May
28
Written by:
5/28/2010 3:06 AM
The FCC has come up with a middle way for
regulating broadband. The stuff on the Internet would remain a Title I
information service. The network that carries the stuff would be regulated as a
Title II telecommunications service. This would give the commission more legal
leverage to enforce network neutrality. It could tell Comcast to stop throttling
bandwidth hogs, and make it stick.
Broadband is currently classified as a Title I information service. Legally, an
“offering of a capability for generating, acquiring, storing, transforming,
processing, retrieving, utilizing, or making available information via
telecommunications, [including] electronic publishing, but [not including] any
use of any such capability for the management, control, or operation of a
telecommunications system or the management of a telecommunications service.”

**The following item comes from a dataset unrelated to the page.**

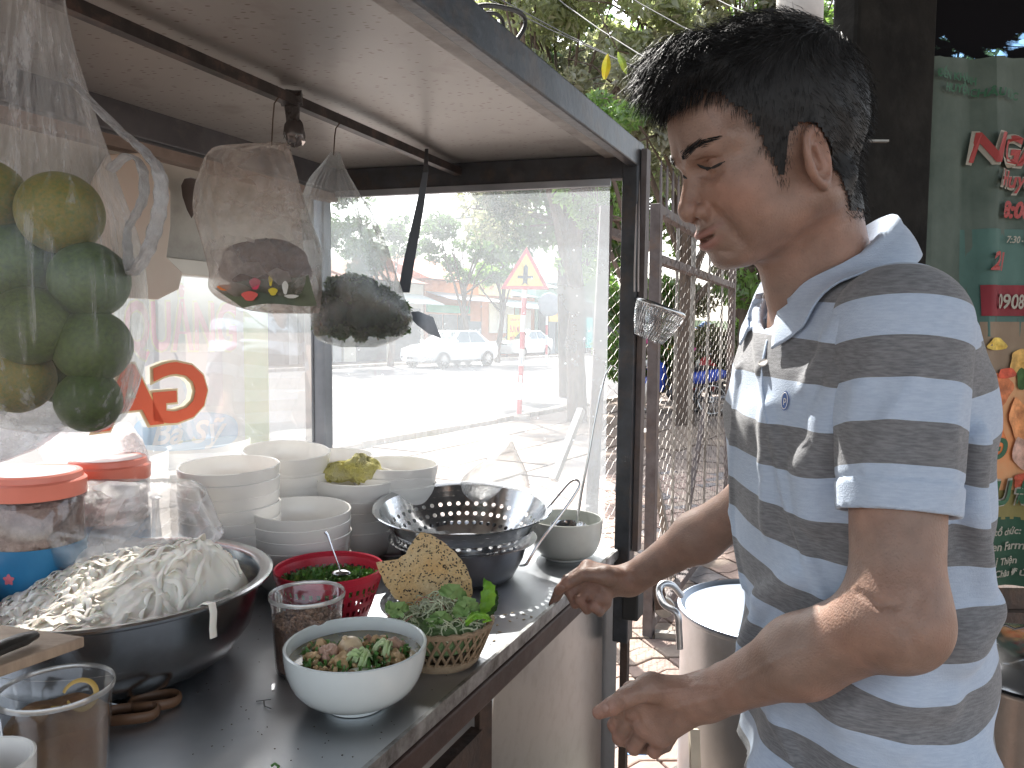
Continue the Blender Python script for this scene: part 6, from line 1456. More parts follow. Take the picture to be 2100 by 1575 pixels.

The FCC can regulate Title I service “reasonably ancillary to the effective
performance” of its responsibilities. That sounds like a wide berth, but it’s
just the opposite. It places the burden of proof on the commission, which
recently failed to convince a federal court of its authority to tell Comcast to
stop throttling.
Title I doesn’t cover the wires. Title II does. By legal definition, it’s “a means
the offering of telecommunications for a fee directly to the public, or to such
classes of users as to be effectively available directly to the public,
regardless of the facilities used.” Title II rules now apply to “common
carriers,” which are, for the most part, phone companies. Under Title II, the
FCC can compel common carriers to provide service free of “unjust or unreasonable discrimination in
charges, practices, classifications, regulations, facilities, or
services.”
The carrier has a little more to prove in this case. The FCC is proposing to
leave the Internet “generally unregulated under Title I,” and “identify the
Internet connectivity service that is offered as part of wired broadband
Internet service as a telecommunications service.”

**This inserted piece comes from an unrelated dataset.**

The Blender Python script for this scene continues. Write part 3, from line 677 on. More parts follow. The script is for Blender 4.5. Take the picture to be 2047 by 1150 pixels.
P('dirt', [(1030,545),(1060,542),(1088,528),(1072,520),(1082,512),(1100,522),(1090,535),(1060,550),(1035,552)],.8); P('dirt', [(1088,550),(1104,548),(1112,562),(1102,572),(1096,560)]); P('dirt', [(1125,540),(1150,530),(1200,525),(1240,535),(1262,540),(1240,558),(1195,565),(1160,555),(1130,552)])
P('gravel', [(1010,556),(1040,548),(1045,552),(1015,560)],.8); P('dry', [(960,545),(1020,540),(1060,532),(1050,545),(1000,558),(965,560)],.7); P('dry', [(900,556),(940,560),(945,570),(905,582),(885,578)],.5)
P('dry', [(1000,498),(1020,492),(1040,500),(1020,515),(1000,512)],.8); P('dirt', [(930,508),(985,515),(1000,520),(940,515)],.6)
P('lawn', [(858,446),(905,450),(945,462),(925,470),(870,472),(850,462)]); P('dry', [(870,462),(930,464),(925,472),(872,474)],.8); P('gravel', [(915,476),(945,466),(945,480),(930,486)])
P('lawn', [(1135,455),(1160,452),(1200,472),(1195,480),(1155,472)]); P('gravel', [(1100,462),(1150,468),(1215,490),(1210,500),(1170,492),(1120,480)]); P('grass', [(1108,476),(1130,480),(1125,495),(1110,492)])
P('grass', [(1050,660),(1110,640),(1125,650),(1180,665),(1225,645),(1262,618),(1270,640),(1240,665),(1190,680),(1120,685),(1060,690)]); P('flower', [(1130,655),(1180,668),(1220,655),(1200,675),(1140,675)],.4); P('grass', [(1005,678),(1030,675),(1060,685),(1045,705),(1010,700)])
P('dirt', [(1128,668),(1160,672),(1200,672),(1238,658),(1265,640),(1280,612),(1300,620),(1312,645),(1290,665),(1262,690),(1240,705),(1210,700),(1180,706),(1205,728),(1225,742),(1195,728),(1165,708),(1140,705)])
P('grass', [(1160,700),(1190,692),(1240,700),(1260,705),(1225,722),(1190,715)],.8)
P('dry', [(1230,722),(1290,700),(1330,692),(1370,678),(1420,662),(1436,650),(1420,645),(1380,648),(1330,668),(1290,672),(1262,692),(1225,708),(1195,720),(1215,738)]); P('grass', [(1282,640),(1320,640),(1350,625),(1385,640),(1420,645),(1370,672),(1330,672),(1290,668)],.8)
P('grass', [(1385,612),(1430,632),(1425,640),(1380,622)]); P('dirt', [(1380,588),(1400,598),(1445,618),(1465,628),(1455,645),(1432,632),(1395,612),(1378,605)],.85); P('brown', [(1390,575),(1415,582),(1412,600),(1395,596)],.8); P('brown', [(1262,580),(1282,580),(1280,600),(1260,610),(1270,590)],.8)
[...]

This seems to keep the government out of the content business, where no one
wants it; and dealing strictly with infrastructural procedures. Prima facie, a
seemingly logical compromise. Except for what Comcast did--and what’s driving
the FCC’s intention to reclassify broadband--was all about content. It was
about peer-to-peer traffic, something germinal in 2002 when broadband was
deemed a Title I service. Two years later, it was kudzu-like, the largest
contributor of Internet traffic. Certainly peer-to-peer is a method of file
exchange and arguably content neutral, yet certain types of content are
generally associated with the method--video and audio, particularly.
Additionally, broadband networks aren’t comparable to common carrier networks
in that the traffic will continue to increase. Common carriers trade in voice.
Broadband network providers deal with an exploding range of services
encompassing voice, video, audio, remote control, 3D, virtual animatronics,
commerce, gaming, warfare, and a million things we haven’t yet thought of.
Those million things will be entirely dependent on companies willing to
continually upgrade their networks. It’s unlikely for that to happen
philanthropically.
Reclassifying broadband could easily be counterproductive to the fed’s goal of
creating nationwide connectivity, unless it’s to be entirely taxpayer funded.
Let’s see how that goes over. Only one thing is certain if the FCC elects to
reclassify broadband service. It will wind up back in court.
1 comment(s) so far...
McAdams On: Reclassifying Broadband
Thanks for your commentaries. They are always interesting.